А [лексей] А [лександрович]. В дополнение к моему предыдущему письму [от… декабря] спешу сообщить, что Иосиф Бродский [сегодня] выписан с Канатчиковой дачи [со следующим] с диагнозом шизоидной психопатии и что видевший его месяц тому назад психиатр утверждает, что состояние его здоровья значительно ухудшилось вследствие травли, кот<орую> больной перенес в Ленинграде.
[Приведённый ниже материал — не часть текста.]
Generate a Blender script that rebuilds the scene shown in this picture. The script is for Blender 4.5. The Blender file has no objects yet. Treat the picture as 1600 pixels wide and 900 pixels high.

Простите, что [нагружаю] обременяю Вас [моими делами] тем, что так тяготит меня. Совесть не позволяет мне поступать иначе.

Анна Ахматова[28]


Я думаю, что диагноз этот не туфта, но что, однако, он означает? Психопатия — это отклонение от психической нормы. Степень отклонения может быть очень разной. Клинический шизофреник отклонился настолько, что разговаривает с инопланетянами и выполняет их указания. "Шизоидная" означает "напоминающая шизофрению", напоминающая тем, что человек зацикливается на тревожных мыслях, страхах. Неприятные слова "шизоидная психопатия" в переводе на непрофессиональный язык — это "чувствительность", "ранимость". Еще говорили: "нервный" — "Он такой нервный!". Похоже, что только таким и может быть поэт. Человек, не одержимый сомнениями и страхами, способен сляпать "Гимн Советского Союза" да и что-нибудь поприличнее, вроде "Василия Теркина", но никак не напишет "Когда для смертного умолкнет шумный день…" или "Молчи, скрывайся и таи…". Юному Иосифу и до, и вне зависимости от неправедных гонений были свойственны тревоги и страхи. Так, он явно боялся оставаться один, воображение, видимо, рисовало ему картины насилия, вроде убийства топором, как в "Холмах". Об этом у него немало ранних стихов:


Дом заполнен безумьем, чья нить

из того безопасного рода,

что позволит и печь затопить,

и постель застелить до прихода —

нежеланных гостей, и на крюк

дверь закрыть, привалить к ней поленья,

хоть и зная: не ходит вокруг,

но давно уж внутри — исступленье.


Вероятно, по поводу этого стихотворения ("В горчичном лесу") Ахматова говорила 20 октября 1963 года: "Судя по тому, как он описывает страх, зимой один в Академяках жить он не будет"[29]. Речь шла о том, что Иосифа пригласили пожить, посторожить дачу Бергов в академическом поселке (Академики от финского названия Комарова — Келломяки). Ахматовой эти страхи в пустом доме были и самой хорошо знакомы и в 1921 году:


Страх, во тьме перебирая вещи,

Лунный луч наводит на топор.

За стеною слышен стук зловещий —

Что там, крысы, призрак или вор? —


и много позднее: "Уже безумие крылом души накрыло половину…" В отличие, однако, от подлинного безумца Иосиф знал, что "исступленье" внутри, а "не ходит вокруг". Да, он хватался иногда за лоб руками, говорил, что "психика садится". Но, когда дело доходило до критического момента — на суде, в тюрьме, на операционном столе, да в последние недели перед смертью, в конце концов, — становился собран, решителен и даже вызывающе весел.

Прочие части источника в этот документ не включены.